#### Objective:
Give only the number of lines in the listing below where the string "empty" occurs.

(Scene script records)
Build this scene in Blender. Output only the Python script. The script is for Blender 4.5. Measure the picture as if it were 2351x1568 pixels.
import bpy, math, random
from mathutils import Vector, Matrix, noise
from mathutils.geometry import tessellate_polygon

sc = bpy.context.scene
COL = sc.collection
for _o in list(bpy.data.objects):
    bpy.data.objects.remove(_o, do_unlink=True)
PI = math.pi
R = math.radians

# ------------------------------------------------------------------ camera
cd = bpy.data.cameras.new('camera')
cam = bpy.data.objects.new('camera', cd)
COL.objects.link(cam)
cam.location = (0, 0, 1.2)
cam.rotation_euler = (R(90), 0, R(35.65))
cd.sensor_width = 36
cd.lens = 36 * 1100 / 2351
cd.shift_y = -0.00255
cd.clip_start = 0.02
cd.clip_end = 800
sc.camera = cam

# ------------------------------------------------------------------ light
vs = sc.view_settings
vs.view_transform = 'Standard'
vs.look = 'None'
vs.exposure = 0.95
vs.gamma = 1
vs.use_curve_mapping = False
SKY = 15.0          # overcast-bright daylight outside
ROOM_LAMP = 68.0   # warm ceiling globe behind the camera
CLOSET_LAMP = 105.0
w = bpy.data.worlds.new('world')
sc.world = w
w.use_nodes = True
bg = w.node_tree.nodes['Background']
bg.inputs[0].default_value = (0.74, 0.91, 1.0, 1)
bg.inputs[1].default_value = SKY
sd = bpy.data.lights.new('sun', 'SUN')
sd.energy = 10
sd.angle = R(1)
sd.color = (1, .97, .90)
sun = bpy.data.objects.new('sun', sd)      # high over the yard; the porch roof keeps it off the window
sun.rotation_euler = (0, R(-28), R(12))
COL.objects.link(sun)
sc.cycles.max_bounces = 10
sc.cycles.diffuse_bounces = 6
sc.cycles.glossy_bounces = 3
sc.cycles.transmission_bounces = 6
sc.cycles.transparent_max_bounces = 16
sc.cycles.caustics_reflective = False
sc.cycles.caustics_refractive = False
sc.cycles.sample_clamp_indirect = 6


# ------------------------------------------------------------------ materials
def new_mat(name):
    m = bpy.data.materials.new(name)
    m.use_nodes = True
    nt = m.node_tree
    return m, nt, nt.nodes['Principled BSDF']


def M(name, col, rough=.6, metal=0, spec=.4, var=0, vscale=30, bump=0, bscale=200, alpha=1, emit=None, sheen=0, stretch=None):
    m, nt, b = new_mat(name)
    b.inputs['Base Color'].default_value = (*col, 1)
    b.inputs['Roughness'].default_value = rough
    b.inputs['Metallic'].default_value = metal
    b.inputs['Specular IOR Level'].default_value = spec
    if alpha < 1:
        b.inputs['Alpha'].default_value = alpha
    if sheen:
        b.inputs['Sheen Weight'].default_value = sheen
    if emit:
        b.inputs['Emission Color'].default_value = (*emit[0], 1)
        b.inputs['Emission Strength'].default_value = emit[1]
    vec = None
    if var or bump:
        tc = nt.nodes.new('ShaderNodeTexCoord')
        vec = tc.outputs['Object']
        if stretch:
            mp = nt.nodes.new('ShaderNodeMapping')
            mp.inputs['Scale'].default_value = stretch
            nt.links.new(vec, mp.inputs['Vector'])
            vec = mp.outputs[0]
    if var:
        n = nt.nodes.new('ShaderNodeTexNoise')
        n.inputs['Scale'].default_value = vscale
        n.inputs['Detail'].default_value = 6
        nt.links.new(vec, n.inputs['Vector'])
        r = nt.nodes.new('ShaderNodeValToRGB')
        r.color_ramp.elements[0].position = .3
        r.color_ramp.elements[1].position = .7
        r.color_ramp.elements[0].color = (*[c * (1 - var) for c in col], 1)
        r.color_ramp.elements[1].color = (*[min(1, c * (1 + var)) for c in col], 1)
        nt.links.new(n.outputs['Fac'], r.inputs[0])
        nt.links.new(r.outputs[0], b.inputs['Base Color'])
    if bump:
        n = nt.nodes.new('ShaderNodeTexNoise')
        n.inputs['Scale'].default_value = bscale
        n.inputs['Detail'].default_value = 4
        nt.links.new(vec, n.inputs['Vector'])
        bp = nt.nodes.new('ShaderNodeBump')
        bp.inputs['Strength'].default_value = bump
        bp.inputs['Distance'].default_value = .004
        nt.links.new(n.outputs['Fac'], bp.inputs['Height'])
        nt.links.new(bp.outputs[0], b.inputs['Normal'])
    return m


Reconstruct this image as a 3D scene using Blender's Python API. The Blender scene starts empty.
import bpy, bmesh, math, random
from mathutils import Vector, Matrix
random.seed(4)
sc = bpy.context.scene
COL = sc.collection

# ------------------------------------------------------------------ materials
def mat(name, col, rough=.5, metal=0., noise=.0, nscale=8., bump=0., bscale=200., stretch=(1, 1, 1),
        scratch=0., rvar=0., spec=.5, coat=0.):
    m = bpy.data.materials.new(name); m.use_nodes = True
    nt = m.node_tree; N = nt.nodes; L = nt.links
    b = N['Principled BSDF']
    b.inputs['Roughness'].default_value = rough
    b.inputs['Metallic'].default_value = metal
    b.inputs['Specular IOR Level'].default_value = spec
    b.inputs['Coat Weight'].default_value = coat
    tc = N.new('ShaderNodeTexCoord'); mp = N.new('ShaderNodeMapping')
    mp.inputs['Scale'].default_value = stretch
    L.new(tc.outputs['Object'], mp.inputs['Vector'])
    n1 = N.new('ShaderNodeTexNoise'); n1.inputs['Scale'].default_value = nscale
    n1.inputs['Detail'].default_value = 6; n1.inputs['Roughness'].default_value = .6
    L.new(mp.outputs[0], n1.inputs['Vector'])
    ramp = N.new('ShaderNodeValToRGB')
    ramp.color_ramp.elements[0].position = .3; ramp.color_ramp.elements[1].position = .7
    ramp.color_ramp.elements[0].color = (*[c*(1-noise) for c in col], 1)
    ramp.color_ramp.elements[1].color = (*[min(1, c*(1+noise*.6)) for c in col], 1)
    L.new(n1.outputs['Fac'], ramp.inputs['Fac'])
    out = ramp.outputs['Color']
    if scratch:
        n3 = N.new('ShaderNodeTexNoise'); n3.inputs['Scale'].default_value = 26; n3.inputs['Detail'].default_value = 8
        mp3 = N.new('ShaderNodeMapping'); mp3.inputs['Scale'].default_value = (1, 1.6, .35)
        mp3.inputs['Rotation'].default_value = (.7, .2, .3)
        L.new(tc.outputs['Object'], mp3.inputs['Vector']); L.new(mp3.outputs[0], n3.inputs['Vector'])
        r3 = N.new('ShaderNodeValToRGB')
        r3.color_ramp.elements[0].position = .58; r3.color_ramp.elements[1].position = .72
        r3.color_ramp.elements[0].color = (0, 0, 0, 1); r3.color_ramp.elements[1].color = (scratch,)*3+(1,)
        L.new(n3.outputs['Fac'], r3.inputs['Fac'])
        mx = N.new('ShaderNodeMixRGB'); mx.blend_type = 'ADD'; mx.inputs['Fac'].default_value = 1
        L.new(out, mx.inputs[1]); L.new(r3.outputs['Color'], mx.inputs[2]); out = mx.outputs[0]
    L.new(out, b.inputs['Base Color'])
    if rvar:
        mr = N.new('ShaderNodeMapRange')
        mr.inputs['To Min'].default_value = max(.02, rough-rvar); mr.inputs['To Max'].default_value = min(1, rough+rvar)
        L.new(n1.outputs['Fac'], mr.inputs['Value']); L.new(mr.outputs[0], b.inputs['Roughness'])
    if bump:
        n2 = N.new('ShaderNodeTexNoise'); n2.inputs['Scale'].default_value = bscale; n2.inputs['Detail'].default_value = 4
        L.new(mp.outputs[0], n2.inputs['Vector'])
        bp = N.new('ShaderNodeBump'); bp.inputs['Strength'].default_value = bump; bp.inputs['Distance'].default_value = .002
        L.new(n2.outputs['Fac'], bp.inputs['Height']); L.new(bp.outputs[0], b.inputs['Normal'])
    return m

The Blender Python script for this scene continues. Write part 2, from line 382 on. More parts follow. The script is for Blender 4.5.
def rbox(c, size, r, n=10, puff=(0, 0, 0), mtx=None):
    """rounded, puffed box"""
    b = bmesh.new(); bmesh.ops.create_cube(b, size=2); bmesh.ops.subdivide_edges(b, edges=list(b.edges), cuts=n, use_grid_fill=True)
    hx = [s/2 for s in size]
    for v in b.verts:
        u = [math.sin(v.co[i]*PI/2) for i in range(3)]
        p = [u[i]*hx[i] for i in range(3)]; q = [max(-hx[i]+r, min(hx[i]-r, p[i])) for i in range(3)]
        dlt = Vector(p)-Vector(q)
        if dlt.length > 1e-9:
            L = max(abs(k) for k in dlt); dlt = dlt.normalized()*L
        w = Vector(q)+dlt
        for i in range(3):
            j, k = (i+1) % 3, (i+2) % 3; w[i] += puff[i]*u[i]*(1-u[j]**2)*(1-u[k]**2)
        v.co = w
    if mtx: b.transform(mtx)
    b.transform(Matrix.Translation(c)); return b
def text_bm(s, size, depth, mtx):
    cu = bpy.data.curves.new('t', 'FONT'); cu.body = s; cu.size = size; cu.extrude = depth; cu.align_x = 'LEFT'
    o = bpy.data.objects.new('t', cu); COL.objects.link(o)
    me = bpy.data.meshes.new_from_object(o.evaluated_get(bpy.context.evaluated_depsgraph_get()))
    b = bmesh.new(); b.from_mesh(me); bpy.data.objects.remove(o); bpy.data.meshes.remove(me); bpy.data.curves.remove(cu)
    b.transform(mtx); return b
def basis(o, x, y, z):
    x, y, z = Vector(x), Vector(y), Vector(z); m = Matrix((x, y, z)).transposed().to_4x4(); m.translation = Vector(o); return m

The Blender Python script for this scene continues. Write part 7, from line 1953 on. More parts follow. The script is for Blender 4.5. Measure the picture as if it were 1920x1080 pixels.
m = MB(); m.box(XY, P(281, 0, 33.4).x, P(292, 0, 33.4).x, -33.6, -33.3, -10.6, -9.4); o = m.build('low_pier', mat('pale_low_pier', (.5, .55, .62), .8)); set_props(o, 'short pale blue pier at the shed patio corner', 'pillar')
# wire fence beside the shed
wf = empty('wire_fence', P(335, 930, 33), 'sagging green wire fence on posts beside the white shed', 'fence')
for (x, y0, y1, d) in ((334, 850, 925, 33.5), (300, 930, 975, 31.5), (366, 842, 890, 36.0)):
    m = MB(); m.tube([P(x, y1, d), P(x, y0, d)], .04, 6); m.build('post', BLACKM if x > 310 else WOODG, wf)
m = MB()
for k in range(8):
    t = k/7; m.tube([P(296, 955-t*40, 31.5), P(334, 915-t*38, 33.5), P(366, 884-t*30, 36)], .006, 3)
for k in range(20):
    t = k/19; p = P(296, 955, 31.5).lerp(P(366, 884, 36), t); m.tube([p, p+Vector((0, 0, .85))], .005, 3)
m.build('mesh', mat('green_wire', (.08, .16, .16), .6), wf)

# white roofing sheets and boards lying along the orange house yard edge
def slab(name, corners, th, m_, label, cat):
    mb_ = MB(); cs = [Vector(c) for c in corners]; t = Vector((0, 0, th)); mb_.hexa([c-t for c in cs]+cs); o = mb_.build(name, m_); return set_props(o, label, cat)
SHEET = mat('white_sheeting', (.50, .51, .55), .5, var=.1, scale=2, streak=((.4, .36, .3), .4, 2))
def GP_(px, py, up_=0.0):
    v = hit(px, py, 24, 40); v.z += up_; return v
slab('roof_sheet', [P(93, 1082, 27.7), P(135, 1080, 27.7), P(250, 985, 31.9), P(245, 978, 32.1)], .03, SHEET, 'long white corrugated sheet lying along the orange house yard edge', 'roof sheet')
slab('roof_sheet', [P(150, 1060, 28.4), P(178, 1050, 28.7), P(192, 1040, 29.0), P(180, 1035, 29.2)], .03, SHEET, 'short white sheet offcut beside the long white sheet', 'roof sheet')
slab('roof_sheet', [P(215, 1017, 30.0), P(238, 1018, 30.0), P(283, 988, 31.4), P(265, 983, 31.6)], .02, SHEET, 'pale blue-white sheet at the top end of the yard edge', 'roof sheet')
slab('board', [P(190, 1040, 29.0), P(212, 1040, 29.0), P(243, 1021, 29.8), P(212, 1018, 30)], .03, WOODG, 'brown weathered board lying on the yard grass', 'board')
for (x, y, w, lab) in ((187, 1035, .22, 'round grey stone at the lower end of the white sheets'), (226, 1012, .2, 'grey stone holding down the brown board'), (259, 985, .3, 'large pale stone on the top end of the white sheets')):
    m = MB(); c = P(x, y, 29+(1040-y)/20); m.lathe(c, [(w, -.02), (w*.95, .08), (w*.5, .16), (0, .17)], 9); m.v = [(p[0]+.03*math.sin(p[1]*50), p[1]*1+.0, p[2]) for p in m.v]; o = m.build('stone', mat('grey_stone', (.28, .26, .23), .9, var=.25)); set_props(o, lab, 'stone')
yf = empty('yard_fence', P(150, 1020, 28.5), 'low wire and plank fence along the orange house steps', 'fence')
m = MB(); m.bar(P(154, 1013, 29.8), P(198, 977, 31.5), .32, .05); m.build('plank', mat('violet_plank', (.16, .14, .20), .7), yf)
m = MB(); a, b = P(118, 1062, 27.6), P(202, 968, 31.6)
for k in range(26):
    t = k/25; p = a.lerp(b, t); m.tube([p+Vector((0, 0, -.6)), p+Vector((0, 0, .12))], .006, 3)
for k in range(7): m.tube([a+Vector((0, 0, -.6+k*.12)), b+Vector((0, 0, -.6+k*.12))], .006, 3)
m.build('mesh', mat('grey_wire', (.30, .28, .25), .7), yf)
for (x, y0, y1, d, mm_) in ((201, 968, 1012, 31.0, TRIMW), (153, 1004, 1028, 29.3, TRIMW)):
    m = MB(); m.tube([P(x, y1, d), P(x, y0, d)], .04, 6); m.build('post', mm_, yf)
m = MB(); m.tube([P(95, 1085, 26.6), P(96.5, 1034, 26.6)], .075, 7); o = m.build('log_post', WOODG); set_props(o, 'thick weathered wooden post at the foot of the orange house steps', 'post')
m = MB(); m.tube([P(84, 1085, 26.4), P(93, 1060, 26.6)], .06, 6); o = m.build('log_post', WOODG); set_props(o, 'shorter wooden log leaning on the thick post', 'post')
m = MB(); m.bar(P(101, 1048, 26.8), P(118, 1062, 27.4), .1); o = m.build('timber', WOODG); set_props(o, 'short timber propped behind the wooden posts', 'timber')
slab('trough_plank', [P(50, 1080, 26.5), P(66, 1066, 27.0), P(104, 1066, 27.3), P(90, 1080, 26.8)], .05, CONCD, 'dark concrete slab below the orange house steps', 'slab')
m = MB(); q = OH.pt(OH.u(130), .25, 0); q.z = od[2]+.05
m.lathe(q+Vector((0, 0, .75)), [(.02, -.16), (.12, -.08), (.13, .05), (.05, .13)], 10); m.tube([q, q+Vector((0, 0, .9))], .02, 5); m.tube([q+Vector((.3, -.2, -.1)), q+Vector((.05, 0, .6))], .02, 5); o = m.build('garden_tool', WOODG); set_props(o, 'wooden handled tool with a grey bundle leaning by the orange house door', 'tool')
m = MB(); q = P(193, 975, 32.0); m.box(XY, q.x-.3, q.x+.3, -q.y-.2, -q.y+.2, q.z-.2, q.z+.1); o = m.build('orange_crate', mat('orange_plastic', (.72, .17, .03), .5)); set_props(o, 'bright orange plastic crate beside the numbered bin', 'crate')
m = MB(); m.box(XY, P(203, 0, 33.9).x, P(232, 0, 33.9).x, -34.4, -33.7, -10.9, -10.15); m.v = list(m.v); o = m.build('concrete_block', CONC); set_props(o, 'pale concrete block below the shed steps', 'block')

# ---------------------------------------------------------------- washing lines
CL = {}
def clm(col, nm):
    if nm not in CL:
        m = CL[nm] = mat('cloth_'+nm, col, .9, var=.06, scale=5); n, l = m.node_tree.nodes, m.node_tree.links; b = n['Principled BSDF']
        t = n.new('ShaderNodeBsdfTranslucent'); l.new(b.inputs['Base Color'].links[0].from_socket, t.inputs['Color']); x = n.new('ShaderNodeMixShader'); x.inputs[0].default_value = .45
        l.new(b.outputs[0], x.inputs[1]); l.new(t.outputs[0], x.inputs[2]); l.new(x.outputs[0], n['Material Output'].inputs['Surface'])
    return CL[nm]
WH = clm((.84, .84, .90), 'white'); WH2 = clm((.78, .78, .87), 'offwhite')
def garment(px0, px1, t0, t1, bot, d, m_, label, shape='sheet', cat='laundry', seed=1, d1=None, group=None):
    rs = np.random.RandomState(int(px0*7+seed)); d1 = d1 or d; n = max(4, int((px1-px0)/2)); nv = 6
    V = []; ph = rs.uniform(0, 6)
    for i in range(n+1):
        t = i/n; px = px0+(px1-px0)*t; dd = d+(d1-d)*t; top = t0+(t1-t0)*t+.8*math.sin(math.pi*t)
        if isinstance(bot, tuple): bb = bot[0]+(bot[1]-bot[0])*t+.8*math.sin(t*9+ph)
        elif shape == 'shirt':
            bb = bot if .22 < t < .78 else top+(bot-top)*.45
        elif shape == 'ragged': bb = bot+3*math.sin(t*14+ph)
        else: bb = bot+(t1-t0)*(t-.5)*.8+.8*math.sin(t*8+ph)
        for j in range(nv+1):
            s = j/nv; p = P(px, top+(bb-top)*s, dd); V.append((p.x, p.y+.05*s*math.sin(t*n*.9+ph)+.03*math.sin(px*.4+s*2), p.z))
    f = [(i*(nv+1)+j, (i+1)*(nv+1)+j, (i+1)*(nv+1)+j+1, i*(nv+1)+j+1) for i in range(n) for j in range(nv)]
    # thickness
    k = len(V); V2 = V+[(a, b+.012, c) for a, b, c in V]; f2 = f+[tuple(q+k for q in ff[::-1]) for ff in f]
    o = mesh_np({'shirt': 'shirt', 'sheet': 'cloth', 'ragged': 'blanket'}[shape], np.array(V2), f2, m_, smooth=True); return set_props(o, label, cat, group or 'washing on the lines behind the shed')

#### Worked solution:
3